I kind of liked the cow...cute enough yet could still eat.
I should have stopped reading there. Oh my eyes...eww. >.< :D
@HAL: "I'm afraid I can't care at all, Dave. I'm not human. I shouldn't even be using the word "afraid".- HAL (2000). (Now, that would really be crackers!)
@sendingtheclowns, Dogberry is a character in Shakespeare's Much Ado About Nothing. He uses malapropisms throughout such as: Comprehended for Apprehended and Dissembly for Assembly. If you haven't ever seen Much Ado you should find Joss Whedon's version where Nathan Fillion plays Dogberry. It is fantastic!

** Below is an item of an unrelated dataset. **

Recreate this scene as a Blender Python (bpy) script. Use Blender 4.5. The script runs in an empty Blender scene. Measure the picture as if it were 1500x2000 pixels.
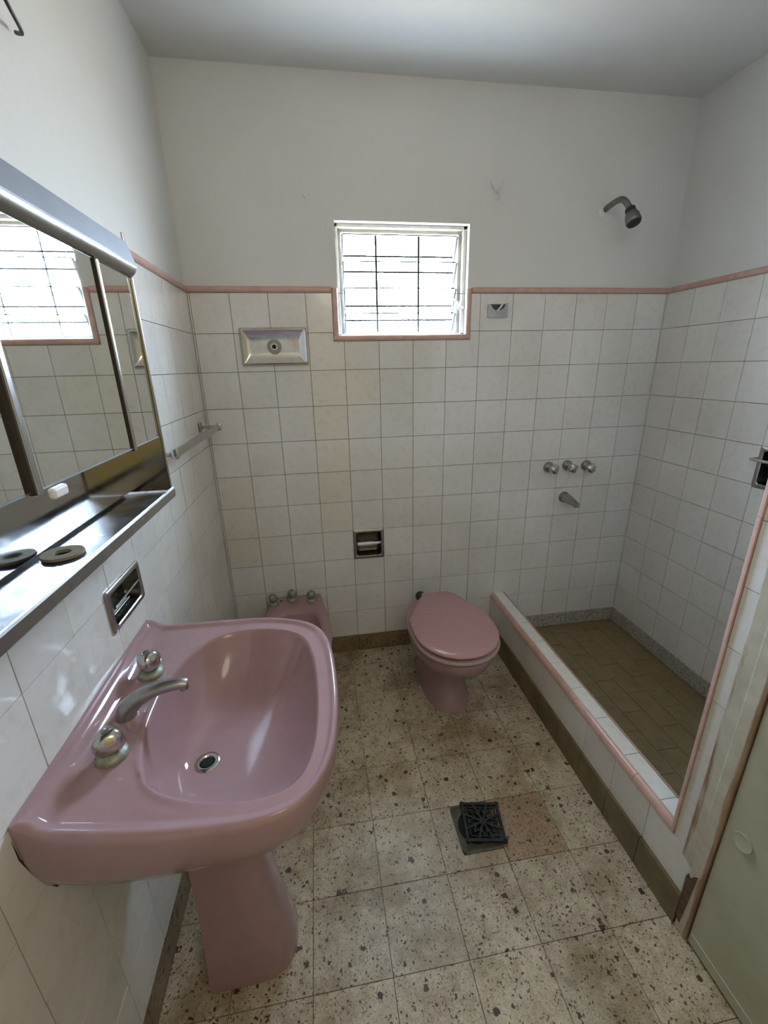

http://hyperboleandahalf.blogspot.com/2010/04/alot-is-better-than-you-at-everything.html
Ironic that you used it in a blog about misspelling and grammar. Ha!
Enact revenge, isn't it?
Love! Great job, CW Team!
Why were there straws in the butt? Is it fart?
Flatulence illustrated by straws? Odd! Maybe someone's having a colonoscopy, or performing them? I really cannot figure out the object next to the gooey, leaking brain. Any help? Thanks "alot" dog dong it. :)
@Sharyn, @Haiku Joy and all the rest of you in the Midwest, stay warm my friends!
Thanks, Elvenbookworm, kjo, and sandy!! Fascinating! (Methinks I have quite missed much of the *heat* the Bard radiated, by the sound of things!) =^~.-^=
Moot is a confusing word. You're using it as most people do now, to mean insignificant, or no longer relevant, but its original meaning was 'open for debate' or 'questionable' . Dictionary.com stills lists that as the first definition. In law it could also mean hypothetical. That may be how the meaning got so twisted around, if lawyers were raising hypothetical 'moot points' that had little to do with the case.
Am I really the only one who noticed Kilroy? It's unpossible!
#2: A cow with boobies? Someone needs to tell them that cows' udders are under their bellies.
#3: As disturbing as the message is --to baldly go where no maz has gore before (!?)-- what sort of occasion could possibly be appropriate for a naked-butt cake? And why would the naked-butt cake have straws sicking out of the anus?!
#5: This is your brain after seeing #4
...but really another "what were they thinking?" design.